Following the United States, Canada, another of the world's largest wheat exporting nations, will begin cutting its new wheat crop in August, while Australia and Argentina -- also key exporters to the rest of the world -- expect to begin harvesting in October.

Together the four are projected to produce 129.1 million tonnes of wheat this year, about 20 percent of the global total.

Big wheat crops and exportable supplies are also expected in Russia, Ukraine and Kazakhstan. The biggest producers in the world -- the European Union nations, China and India -- consume most if not all of what they produce.

Overall, USDA has forecast world wheat production at a record 656 million tonnes in 2008/09, up 8 percent from a year earlier.

The harvest can't come too soon. After poor production last year in the United States, Australia and elsewhere, global wheat supplies are at their lowest levels in roughly 30 years and are seen remaining tight amid increased consumption, according to a USDA Foreign Agriculture Service report issued this month.

"The concerns about food shortages ... are real. We have a lot of concerns," said Betsy Faga, president of the North American Millers' Association.

This year will mark only the first time in the last three years that production exceeds global consumption which is projected at 642 million tonnes. A series of big wheat crops will be needed to alleviate a continuing supply squeeze.

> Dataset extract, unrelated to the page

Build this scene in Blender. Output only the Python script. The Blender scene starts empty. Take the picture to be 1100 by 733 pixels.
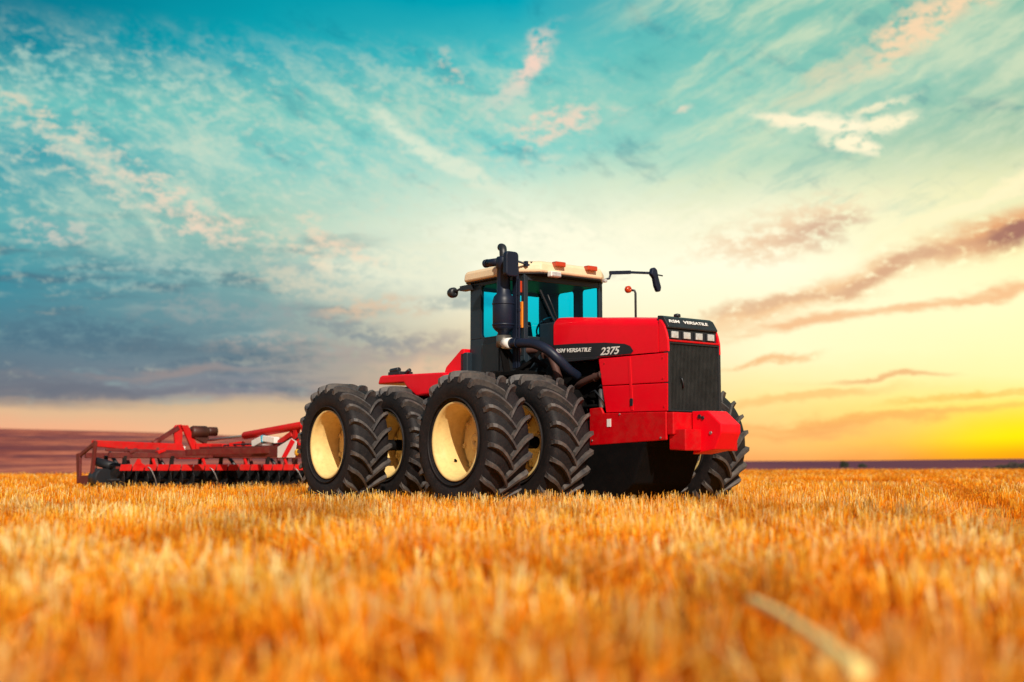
import bpy, bmesh, math, random
import numpy as np
from mathutils import Vector, Matrix
R_ = math.radians
PI = math.pi
random.seed(4)
rng = np.random.default_rng(7)
S = bpy.context.scene
C = S.collection

# ------------------------------------------------------------------ camera, sky, sun, exposure
CAM_H = 0.677
cd = bpy.data.cameras.new('camera')
cam = bpy.data.objects.new('camera', cd)
C.objects.link(cam)
cam.location = (0, 0, CAM_H)
cam.rotation_euler = (R_(90 + 5.66), 0, 0)
cd.sensor_width = 36
cd.lens = 43.43
cd.clip_start = 0.05
cd.clip_end = 20000
cd.dof.use_dof = True
cd.dof.focus_distance = 18.0
cd.dof.aperture_fstop = 0.84
S.camera = cam

SUN_AZ, SUN_EL = 168.0, 36.0        # degrees clockwise from +Y (view direction), so behind the camera, a little to the right
sd = bpy.data.lights.new('sun', 'SUN')
sun = bpy.data.objects.new('sun', sd)
C.objects.link(sun)
sd.energy = 5.0
sd.angle = R_(0.6)
sd.color = (1.0, 0.90, 0.76)
az, el = R_(SUN_AZ), R_(SUN_EL)
to_sun = Vector((math.sin(az) * math.cos(el), math.cos(az) * math.cos(el), math.sin(el)))
sun.rotation_euler = to_sun.to_track_quat('Z', 'Y').to_euler()

S.view_settings.view_transform = 'Standard'
S.view_settings.look = 'None'
S.view_settings.exposure = 0.0
S.view_settings.gamma = 1.0
S.view_settings.use_curve_mapping = False
S.render.engine = 'CYCLES'
S.cycles.use_denoising = True
S.cycles.max_bounces = 8
S.cycles.transparent_max_bounces = 12


def lin(c):
    return tuple(((v / 255) / 12.92 if v / 255 <= .04045 else ((v / 255 + .055) / 1.055) ** 2.4) for v in c)


class NT:
    """small helper to write node trees"""
    def __init__(self, tree):
        self.t = tree; self.n = tree.nodes; self.l = tree.links

    def new(self, typ, **kw):
        n = self.n.new(typ)
        for k, v in kw.items():
            setattr(n, k, v)
        return n

    def put(self, sock, v):
        if isinstance(v, bpy.types.NodeSocket):
            self.l.new(v, sock)
        elif v is not None:
            if isinstance(v, tuple) and len(v) == 3 and sock.type == 'RGBA':
                v = (*v, 1)
            sock.default_value = v

    def math(self, op, a, b=None, c=None, clamp=False):
        n = self.new('ShaderNodeMath', operation=op, use_clamp=clamp)
        self.put(n.inputs[0], a)
        if b is not None: self.put(n.inputs[1], b)
        if c is not None: self.put(n.inputs[2], c)
        return n.outputs[0]

    def mix(self, fac, a, b, blend='MIX'):
        n = self.new('ShaderNodeMix', data_type='RGBA', blend_type=blend)
        self.put(n.inputs[0], fac); self.put(n.inputs[6], a); self.put(n.inputs[7], b)
        return n.outputs[2]

    def ramp(self, fac, stops, interp='LINEAR'):
        n = self.new('ShaderNodeValToRGB')
        n.color_ramp.interpolation = interp
        e = n.color_ramp.elements
        while len(e) < len(stops):
            e.new(0.5)
        for i, (p, c) in enumerate(stops):
            e[i].position = p
            e[i].color = (*c, 1) if isinstance(c, tuple) else (c, c, c, 1)
        self.put(n.inputs[0], fac)
        return n.outputs[0]

    def noise(self, vec, scale, detail=5, rough=.55, dist=0., col=False):
        n = self.new('ShaderNodeTexNoise')
        self.put(n.inputs['Vector'], vec)
        n.inputs['Scale'].default_value = scale
        n.inputs['Detail'].default_value = detail
        n.inputs['Roughness'].default_value = rough
        n.inputs['Distortion'].default_value = dist
        return n.outputs['Color' if col else 'Fac']

    def mapping(self, vec, loc=(0, 0, 0), rot=(0, 0, 0), scale=(1, 1, 1), vt='POINT'):
        n = self.new('ShaderNodeMapping', vector_type=vt)
        self.put(n.inputs[0], vec)
        n.inputs['Location'].default_value = loc
        n.inputs['Rotation'].default_value = rot
        n.inputs['Scale'].default_value = scale
        return n.outputs[0]

    def maprange(self, v, a, b, c=0., d=1., smooth=False):
        n = self.new('ShaderNodeMapRange')
        if smooth: n.interpolation_type = 'SMOOTHSTEP'
        n.clamp = True
        self.put(n.inputs[0], v)
        for i, x in zip((1, 2, 3, 4), (a, b, c, d)):
            n.inputs[i].default_value = x
        return n.outputs[0]


world = bpy.data.worlds.new('World')
S.world = world
world.use_nodes = True
world.node_tree.nodes.clear()
w = NT(world.node_tree)
tc = w.new('ShaderNodeTexCoord')
sep = w.new('ShaderNodeSeparateXYZ')
nrm = w.new('ShaderNodeVectorMath', operation='NORMALIZE')
w.put(nrm.inputs[0], tc.outputs['Generated'])
w.put(sep.inputs[0], nrm.outputs[0])
DEG = 180 / PI
AZ = w.math('MULTIPLY', w.math('ARCTAN2', sep.outputs[0], sep.outputs[1]), DEG)      # compass angle, degrees
EL = w.math('MULTIPLY', w.math('ARCSINE', sep.outputs[2]), DEG)                        # elevation, degrees
comb = w.new('ShaderNodeCombineXYZ')
w.put(comb.inputs[0], AZ); w.put(comb.inputs[1], EL)
P0 = comb.outputs[0]
# ragged edges: the cloud domain is warped by fractal noise
wn = w.noise(w.mapping(P0, scale=(.6, 1.2, 1)), .33, 6, .62, col=True)
vm = w.new('ShaderNodeVectorMath', operation='SUBTRACT'); w.put(vm.inputs[0], wn); vm.inputs[1].default_value = (.5, .5, .5)
vs = w.new('ShaderNodeVectorMath', operation='MULTIPLY'); w.put(vs.inputs[0], vm.outputs[0]); vs.inputs[1].default_value = (5.0, 2.2, 0)
va = w.new('ShaderNodeVectorMath', operation='ADD'); w.put(va.inputs[0], P0); w.put(va.inputs[1], vs.outputs[0])
PW = va.outputs[0]
vs2 = w.new('ShaderNodeVectorMath', operation='MULTIPLY'); w.put(vs2.inputs[0], vm.outputs[0]); vs2.inputs[1].default_value = (2.4, 1.0, 0)
va2 = w.new('ShaderNodeVectorMath', operation='ADD'); w.put(va2.inputs[0], P0); w.put(va2.inputs[1], vs2.outputs[0])
sepw = w.new('ShaderNodeSeparateXYZ'); w.put(sepw.inputs[0], va2.outputs[0])
ELW = sepw.outputs[1]
AZW = sepw.outputs[0]
PS = va2.outputs[0]
EMAX = 24.0


def col_ramp(stops):
    return w.ramp(w.math('DIVIDE', ELW, EMAX, clamp=True), [(e / EMAX, lin(c)) for e, c in stops])


cols = [
    (-23, [(0, (236, 150, 110)), (1.5, (240, 172, 132)), (2.3, (222, 182, 142)), (2.9, (122, 120, 126)), (4.1, (98, 118, 132)), (6.0, (82, 126, 142)), (8.0, (55, 138, 155)), (10.5, (88, 168, 172)), (13, (60, 156, 168)), (15.5, (95, 185, 182)), (18, (4, 130, 150)), (21, (0, 104, 130))]),
    (-12, [(0, (240, 165, 120)), (1.6, (238, 188, 144)), (2.6, (214, 184, 146)), (3.2, (135, 134, 142)), (4.8, (118, 138, 146)), (6.4, (112, 146, 152)), (8.6, (125, 168, 166)), (11, (160, 200, 182)), (13.5, (128, 198, 190)), (16, (112, 192, 184)), (18.5, (12, 162, 176)), (22, (0, 142, 160))]),
    (0, [(0, (245, 180, 120)), (3, (240, 200, 150)), (5, (222, 198, 160)), (6.6, (246, 232, 196)), (8.6, (254, 250, 222)), (10.8, (250, 248, 222)), (12.8, (205, 228, 206)), (14.4, (120, 204, 198)), (16.4, (132, 202, 190)), (18.6, (70, 186, 188)), (21, (0, 162, 180))]),
    (12, [(0, (248, 165, 90)), (1, (252, 196, 112)), (3, (254, 230, 150)), (5, (255, 248, 200)), (7, (255, 249, 208)), (9, (255, 251, 220)), (11.4, (250, 244, 208)), (13.6, (188, 216, 187)), (16, (134, 200, 184)), (18.4, (118, 192, 178)), (21, (112, 188, 174))]),
    (23, [(0, (255, 128, 12)), (1, (255, 196, 8)), (2.4, (255, 232, 100)), (3.8, (255, 246, 170)), (7, (255, 250, 196)), (9.6, (254, 246, 186)), (12, (238, 234, 182)), (14.4, (150, 190, 164)), (17, (148, 194, 172)), (20, (136, 190, 168))]),
]
base = col_ramp(cols[0][1])
for (a0, _), (a1, st) in zip(cols[:-1], cols[1:]):
    base = w.mix(w.maprange(AZW, a0, a1, smooth=False), base, col_ramp(st))

# fractal cloud textures in sky angles
n_flat = w.noise(w.mapping(PS, rot=(0, 0, R_(4)), scale=(.13, .95, 1)), .85, 8, .62)
n_fine = w.noise(w.mapping(P0, scale=(.8, 1.5, 1)), 1.5, 7, .7)
n_up = w.noise(w.mapping(PS, rot=(0, 0, R_(24)), scale=(7.0, 1.7, 1), vt='TEXTURE'), .9, 8, .66)
n_dn = w.noise(w.mapping(PS, rot=(0, 0, R_(-27)), scale=(4.0, 1.6, 1), vt='TEXTURE'), .9, 8, .68)
sky = base


def band(v, a, b, c, d):
    return w.math('MULTIPLY', w.maprange(v, a, b, smooth=True), w.maprange(v, c, d, 1, 0, smooth=True))


def layer(mask, colour, amount=1.0):
    global sky
    sky = w.mix(w.math('MULTIPLY', mask, amount, clamp=True), sky, colour)


# left slate bank: darker and lighter streaks, level with the horizon
lm = w.math('MULTIPLY', w.maprange(AZ, -3, -10, smooth=True), band(EL, 2.2, 3.0, 8.5, 12.5))
layer(w.math('MULTIPLY', w.maprange(n_flat, .50, .66, smooth=True), lm), lin((78, 104, 122)), .7)
layer(w.math('MULTIPLY', w.maprange(n_flat, .46, .32, smooth=True), lm), lin((150, 175, 172)), .65)
layer(w.math('MULTIPLY', w.maprange(w.math('ADD', w.math('MULTIPLY', n_fine, .5), w.math('MULTIPLY', n_flat, .5)), .53, .64, smooth=True), lm), lin((176, 180, 168)), .45)
# veil of high cloud over the teal
vmk = w.math('MULTIPLY', band(EL, 8, 11, 16.5, 20), w.maprange(AZ, 8, -2, .25, 1, smooth=True))
layer(w.math('MULTIPLY', w.maprange(n_dn, .44, .66, smooth=True), vmk), lin((208, 222, 198)), .6)
layer(w.math('MULTIPLY', w.maprange(n_fine, .47, .68, smooth=True), vmk), lin((208, 216, 194)), .5)
layer(w.math('MULTIPLY', w.maprange(n_dn, .47, .30, smooth=True), band(EL, 10, 14, 40, 60)), lin((0, 118, 142)), .38)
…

"It's too early to exhale," said Alan Tracy, president of U.S. Wheat Associates, a government- and industry-funded group that markets U.S. wheat supplies to foreign buyers. "It all depends on how production comes together around the world. That will determine whether we get to the point where we can breathe more easily about supply."

PRICE RELIEF?

Industry experts say the new harvest should help partially staunch a surge in food prices that has hit bread, cereals and other products on grocery shelves over the last year.

Bread prices in the United States are up more than 14 percent from a year ago, and they increased 1.5 percent in April alone over the previous month, according to the Department of Labor's consumer price index. Greater increases have been seen abroad.

Prices for U.S. wheat futures contracts spiked to all-time highs earlier this year. Spring wheat futures led increases, rising to $25 a bushel, three times the price of a year ago. Prices came down as harvest neared, with spring wheat futures back to the $10 range this week.

Yet many onlookers expect further price relief will be only mild at best as harvest advances. Over the long term, the fact that farmers are planting more corn and other crops instead of wheat is a factor that could keep wheat supplies thin for years even as a growing world population and a rising middle class in developing nations keep wheat and other crops in high demand.

"I think it is way too early to say we're out of the woods on the food price situation," said Tom Jackson, an economist for Global Insight. "It is certainly pretty critical that the U.S. have a good wheat harvest."

For Stephens, who has farmed outside the tiny rural town of Norwich, Kansas, for decades, the onset of wheat harvest means long days of hard work. But his mood is upbeat.

"This is just the start of harvest," he said. "But when you're looking over the fields ... it really is a beautiful sight. It looks now like it will be a good crop."